Bei allen berechtigten Kritikpunkten an den Kriegsverbrecherprozessen in Nürnberg stellt sich doch letztlich die Frage nach einer Alternative.
Wer die Prozesse generell als "Siegerjustiz" ablehnt, wer den Siegermächten das Recht abspricht, Kriegsverbrechen der Besiegten zu verfolgen, wird sich fragen lassen müssen, ob man nach der Ermordung von 6 Millionen Juden, ca. 10 Millionen Slawen, mehr als 0,5 Millionen Roma und unzähligen Oppositionellen einfach hätte zur Tagesordnung übergehen und die massiven Verbrechen ungesühnt lassen sollte, da ja schließlich alle Beteiligten Kriegsverbrechen begangen haben.

Wenn Deutschland den Krieg gewonnen hätte, wären Göring, Ribbentrop, Kaltenbrunner, Frick und andere natürlich nicht angeklagt worden. Raub, Mord, Völkermord, Erpressung und Brandstiftung waren natürlich auch nach deutschem Recht prinzipiell strafbar, das Recht hatten sich aber Nazijuristen so zurecht gebeugt und gebogen, dass die Ausplünderung und Ermordung von Millionen Juden, Kranken, "Untermenschen" "Volksschädlingen" u. a. völlig gesetzeskonform waren.

Dass sie die Macht dazu hatten, dass gab ihnen aber nicht das Recht, so etwas zu tun.

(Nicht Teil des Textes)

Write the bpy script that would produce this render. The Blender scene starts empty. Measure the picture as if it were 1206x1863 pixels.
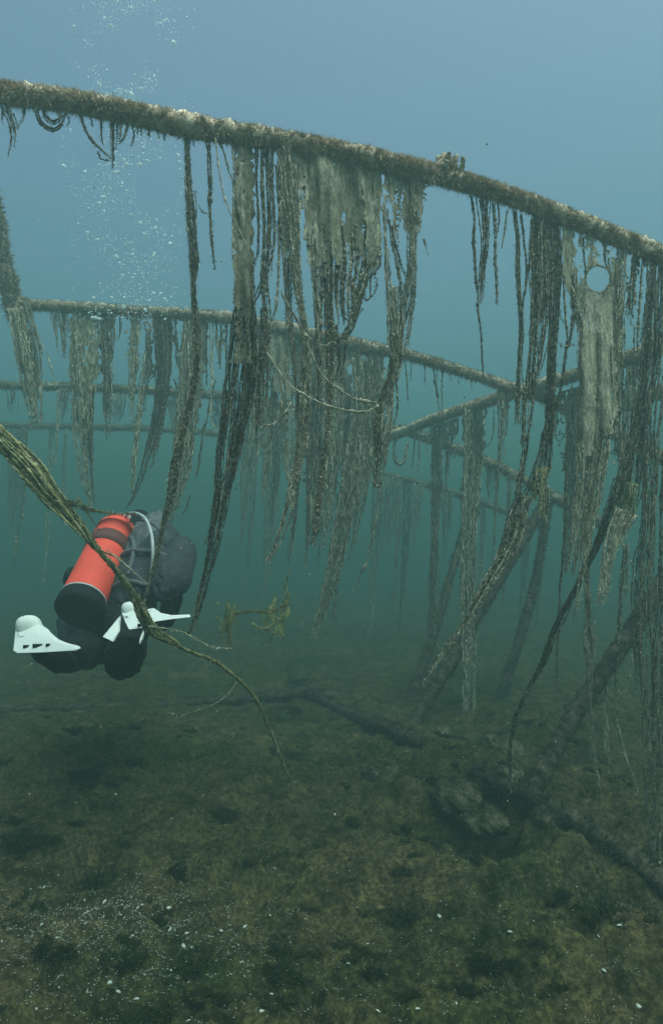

Hitler und seine Paladine sind nicht nur Akteure der Politik-, sondern auch der Kriminalgeschichte, etwa so wie der Frauenmörder Jack the Ripper, der seine Opfer ausweidete und Scotland Yard die Niere eines seiner Opfer zuschickte oder der Serienmörder und Kannibale Fritz Haarmann, der seine Opfer, junge Männer, buchstäblich verwurstete.

Göring, Kaltenbrunner, Ribbentrop, Frank, Rosenberg und Streicher wurden nicht angeklagt, weil Deutschland den Krieg verloren, sondern weil sie aktiv an Verbrechen beteiligt waren, die man bisher für undenkbar gehalten hatte.